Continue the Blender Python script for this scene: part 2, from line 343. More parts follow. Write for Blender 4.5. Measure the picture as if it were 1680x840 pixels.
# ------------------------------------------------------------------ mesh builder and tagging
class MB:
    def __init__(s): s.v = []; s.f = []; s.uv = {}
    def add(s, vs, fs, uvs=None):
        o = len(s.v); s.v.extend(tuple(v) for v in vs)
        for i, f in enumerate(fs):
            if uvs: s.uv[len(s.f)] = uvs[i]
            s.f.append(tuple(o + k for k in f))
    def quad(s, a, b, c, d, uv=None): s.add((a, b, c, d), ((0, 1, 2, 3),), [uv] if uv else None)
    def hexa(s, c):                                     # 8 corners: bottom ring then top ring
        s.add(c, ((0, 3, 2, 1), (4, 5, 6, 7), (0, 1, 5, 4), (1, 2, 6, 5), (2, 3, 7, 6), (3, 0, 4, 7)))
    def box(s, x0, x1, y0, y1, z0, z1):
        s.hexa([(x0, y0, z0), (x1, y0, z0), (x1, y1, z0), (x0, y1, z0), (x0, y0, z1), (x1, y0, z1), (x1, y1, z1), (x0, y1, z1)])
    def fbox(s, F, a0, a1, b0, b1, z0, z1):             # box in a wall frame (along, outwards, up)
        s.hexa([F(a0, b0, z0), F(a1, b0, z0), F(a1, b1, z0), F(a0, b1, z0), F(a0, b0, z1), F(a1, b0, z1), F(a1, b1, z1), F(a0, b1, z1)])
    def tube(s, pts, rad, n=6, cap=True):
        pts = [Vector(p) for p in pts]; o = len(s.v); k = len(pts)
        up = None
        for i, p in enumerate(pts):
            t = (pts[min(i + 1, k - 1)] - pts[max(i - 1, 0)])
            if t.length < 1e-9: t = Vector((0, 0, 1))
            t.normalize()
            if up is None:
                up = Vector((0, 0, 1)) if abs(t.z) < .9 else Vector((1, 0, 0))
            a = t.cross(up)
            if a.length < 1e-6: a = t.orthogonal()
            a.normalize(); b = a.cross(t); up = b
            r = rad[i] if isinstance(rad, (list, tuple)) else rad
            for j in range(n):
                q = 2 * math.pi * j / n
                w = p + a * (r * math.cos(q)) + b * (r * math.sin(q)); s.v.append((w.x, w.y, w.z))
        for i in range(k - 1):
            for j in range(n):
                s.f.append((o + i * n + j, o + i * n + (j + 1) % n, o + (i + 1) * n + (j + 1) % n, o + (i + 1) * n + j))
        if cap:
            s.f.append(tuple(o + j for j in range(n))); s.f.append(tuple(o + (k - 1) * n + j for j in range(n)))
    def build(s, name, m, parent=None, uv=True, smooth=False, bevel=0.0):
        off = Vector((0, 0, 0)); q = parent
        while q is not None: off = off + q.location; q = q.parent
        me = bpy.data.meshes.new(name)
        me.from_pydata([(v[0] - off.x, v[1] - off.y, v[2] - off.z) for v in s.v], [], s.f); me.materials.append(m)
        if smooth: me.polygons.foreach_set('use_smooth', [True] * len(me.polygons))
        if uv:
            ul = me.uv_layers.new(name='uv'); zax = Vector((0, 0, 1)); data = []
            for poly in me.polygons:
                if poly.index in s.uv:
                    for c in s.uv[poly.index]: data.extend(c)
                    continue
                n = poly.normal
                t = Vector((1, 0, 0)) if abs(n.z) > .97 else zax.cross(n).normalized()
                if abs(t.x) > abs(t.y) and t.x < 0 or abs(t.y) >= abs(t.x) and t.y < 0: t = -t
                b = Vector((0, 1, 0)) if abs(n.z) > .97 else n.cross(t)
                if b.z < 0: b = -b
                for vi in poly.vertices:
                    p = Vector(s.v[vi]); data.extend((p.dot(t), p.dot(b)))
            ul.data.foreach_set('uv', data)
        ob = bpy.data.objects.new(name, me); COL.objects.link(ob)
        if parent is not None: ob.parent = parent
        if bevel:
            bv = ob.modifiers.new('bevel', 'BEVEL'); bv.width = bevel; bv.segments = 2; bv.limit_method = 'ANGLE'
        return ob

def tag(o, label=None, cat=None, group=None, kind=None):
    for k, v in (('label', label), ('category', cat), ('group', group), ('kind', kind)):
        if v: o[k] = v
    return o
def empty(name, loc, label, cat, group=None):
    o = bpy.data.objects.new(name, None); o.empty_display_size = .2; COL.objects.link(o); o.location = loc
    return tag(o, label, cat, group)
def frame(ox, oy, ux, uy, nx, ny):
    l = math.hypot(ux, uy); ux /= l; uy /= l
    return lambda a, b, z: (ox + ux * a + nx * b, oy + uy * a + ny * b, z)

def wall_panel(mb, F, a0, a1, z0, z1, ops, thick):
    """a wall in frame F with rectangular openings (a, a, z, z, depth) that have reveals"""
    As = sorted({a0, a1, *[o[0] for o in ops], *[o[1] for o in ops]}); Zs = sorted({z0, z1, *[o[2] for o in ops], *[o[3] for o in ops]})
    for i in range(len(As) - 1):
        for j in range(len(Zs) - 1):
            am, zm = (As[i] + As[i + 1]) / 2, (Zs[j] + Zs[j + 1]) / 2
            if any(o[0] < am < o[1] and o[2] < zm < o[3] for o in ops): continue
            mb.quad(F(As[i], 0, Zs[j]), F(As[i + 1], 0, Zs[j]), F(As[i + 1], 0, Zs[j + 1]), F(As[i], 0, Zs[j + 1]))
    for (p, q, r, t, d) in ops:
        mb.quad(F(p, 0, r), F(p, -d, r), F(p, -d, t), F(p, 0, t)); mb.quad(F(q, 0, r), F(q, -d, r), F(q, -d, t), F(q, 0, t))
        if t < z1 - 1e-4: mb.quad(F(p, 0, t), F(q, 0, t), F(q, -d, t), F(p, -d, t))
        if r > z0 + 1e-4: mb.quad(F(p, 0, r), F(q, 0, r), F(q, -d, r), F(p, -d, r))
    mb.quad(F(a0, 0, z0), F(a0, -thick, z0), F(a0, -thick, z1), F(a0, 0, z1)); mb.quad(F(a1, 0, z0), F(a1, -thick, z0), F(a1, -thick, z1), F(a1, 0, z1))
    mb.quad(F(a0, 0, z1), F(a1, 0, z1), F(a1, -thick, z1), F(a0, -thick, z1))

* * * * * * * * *

• GOAL:
Print the material verbatim, all of it.

• TASK RESULT:
Continue the Blender Python script for this scene: part 2, from line 343. More parts follow. Write for Blender 4.5. Measure the picture as if it were 1680x840 pixels.
# ------------------------------------------------------------------ mesh builder and tagging
class MB:
    def __init__(s): s.v = []; s.f = []; s.uv = {}
    def add(s, vs, fs, uvs=None):
        o = len(s.v); s.v.extend(tuple(v) for v in vs)
        for i, f in enumerate(fs):
            if uvs: s.uv[len(s.f)] = uvs[i]
            s.f.append(tuple(o + k for k in f))
    def quad(s, a, b, c, d, uv=None): s.add((a, b, c, d), ((0, 1, 2, 3),), [uv] if uv else None)
    def hexa(s, c):                                     # 8 corners: bottom ring then top ring
        s.add(c, ((0, 3, 2, 1), (4, 5, 6, 7), (0, 1, 5, 4), (1, 2, 6, 5), (2, 3, 7, 6), (3, 0, 4, 7)))
    def box(s, x0, x1, y0, y1, z0, z1):
        s.hexa([(x0, y0, z0), (x1, y0, z0), (x1, y1, z0), (x0, y1, z0), (x0, y0, z1), (x1, y0, z1), (x1, y1, z1), (x0, y1, z1)])
    def fbox(s, F, a0, a1, b0, b1, z0, z1):             # box in a wall frame (along, outwards, up)
        s.hexa([F(a0, b0, z0), F(a1, b0, z0), F(a1, b1, z0), F(a0, b1, z0), F(a0, b0, z1), F(a1, b0, z1), F(a1, b1, z1), F(a0, b1, z1)])
    def tube(s, pts, rad, n=6, cap=True):
        pts = [Vector(p) for p in pts]; o = len(s.v); k = len(pts)
        up = None
        for i, p in enumerate(pts):
            t = (pts[min(i + 1, k - 1)] - pts[max(i - 1, 0)])
            if t.length < 1e-9: t = Vector((0, 0, 1))
            t.normalize()
            if up is None:
                up = Vector((0, 0, 1)) if abs(t.z) < .9 else Vector((1, 0, 0))
            a = t.cross(up)
            if a.length < 1e-6: a = t.orthogonal()
            a.normalize(); b = a.cross(t); up = b
            r = rad[i] if isinstance(rad, (list, tuple)) else rad
            for j in range(n):
                q = 2 * math.pi * j / n
                w = p + a * (r * math.cos(q)) + b * (r * math.sin(q)); s.v.append((w.x, w.y, w.z))
        for i in range(k - 1):
            for j in range(n):
                s.f.append((o + i * n + j, o + i * n + (j + 1) % n, o + (i + 1) * n + (j + 1) % n, o + (i + 1) * n + j))
        if cap:
            s.f.append(tuple(o + j for j in range(n))); s.f.append(tuple(o + (k - 1) * n + j for j in range(n)))
    def build(s, name, m, parent=None, uv=True, smooth=False, bevel=0.0):
        off = Vector((0, 0, 0)); q = parent
        while q is not None: off = off + q.location; q = q.parent
        me = bpy.data.meshes.new(name)
        me.from_pydata([(v[0] - off.x, v[1] - off.y, v[2] - off.z) for v in s.v], [], s.f); me.materials.append(m)
        if smooth: me.polygons.foreach_set('use_smooth', [True] * len(me.polygons))
        if uv:
            ul = me.uv_layers.new(name='uv'); zax = Vector((0, 0, 1)); data = []
            for poly in me.polygons:
                if poly.index in s.uv:
                    for c in s.uv[poly.index]: data.extend(c)
                    continue
                n = poly.normal
                t = Vector((1, 0, 0)) if abs(n.z) > .97 else zax.cross(n).normalized()
                if abs(t.x) > abs(t.y) and t.x < 0 or abs(t.y) >= abs(t.x) and t.y < 0: t = -t
                b = Vector((0, 1, 0)) if abs(n.z) > .97 else n.cross(t)
                if b.z < 0: b = -b
                for vi in poly.vertices:
                    p = Vector(s.v[vi]); data.extend((p.dot(t), p.dot(b)))
            ul.data.foreach_set('uv', data)
        ob = bpy.data.objects.new(name, me); COL.objects.link(ob)
        if parent is not None: ob.parent = parent
        if bevel:
            bv = ob.modifiers.new('bevel', 'BEVEL'); bv.width = bevel; bv.segments = 2; bv.limit_method = 'ANGLE'
        return ob

def tag(o, label=None, cat=None, group=None, kind=None):
    for k, v in (('label', label), ('category', cat), ('group', group), ('kind', kind)):
        if v: o[k] = v
    return o
def empty(name, loc, label, cat, group=None):
    o = bpy.data.objects.new(name, None); o.empty_display_size = .2; COL.objects.link(o); o.location = loc
    return tag(o, label, cat, group)
def frame(ox, oy, ux, uy, nx, ny):
    l = math.hypot(ux, uy); ux /= l; uy /= l
    return lambda a, b, z: (ox + ux * a + nx * b, oy + uy * a + ny * b, z)

def wall_panel(mb, F, a0, a1, z0, z1, ops, thick):
    """a wall in frame F with rectangular openings (a, a, z, z, depth) that have reveals"""
    As = sorted({a0, a1, *[o[0] for o in ops], *[o[1] for o in ops]}); Zs = sorted({z0, z1, *[o[2] for o in ops], *[o[3] for o in ops]})
    for i in range(len(As) - 1):
        for j in range(len(Zs) - 1):
            am, zm = (As[i] + As[i + 1]) / 2, (Zs[j] + Zs[j + 1]) / 2
            if any(o[0] < am < o[1] and o[2] < zm < o[3] for o in ops): continue
            mb.quad(F(As[i], 0, Zs[j]), F(As[i + 1], 0, Zs[j]), F(As[i + 1], 0, Zs[j + 1]), F(As[i], 0, Zs[j + 1]))
    for (p, q, r, t, d) in ops:
        mb.quad(F(p, 0, r), F(p, -d, r), F(p, -d, t), F(p, 0, t)); mb.quad(F(q, 0, r), F(q, -d, r), F(q, -d, t), F(q, 0, t))
        if t < z1 - 1e-4: mb.quad(F(p, 0, t), F(q, 0, t), F(q, -d, t), F(p, -d, t))
        if r > z0 + 1e-4: mb.quad(F(p, 0, r), F(q, 0, r), F(q, -d, r), F(p, -d, r))
    mb.quad(F(a0, 0, z0), F(a0, -thick, z0), F(a0, -thick, z1), F(a0, 0, z1)); mb.quad(F(a1, 0, z0), F(a1, -thick, z0), F(a1, -thick, z1), F(a1, 0, z1))
    mb.quad(F(a0, 0, z1), F(a1, 0, z1), F(a1, -thick, z1), F(a0, -thick, z1))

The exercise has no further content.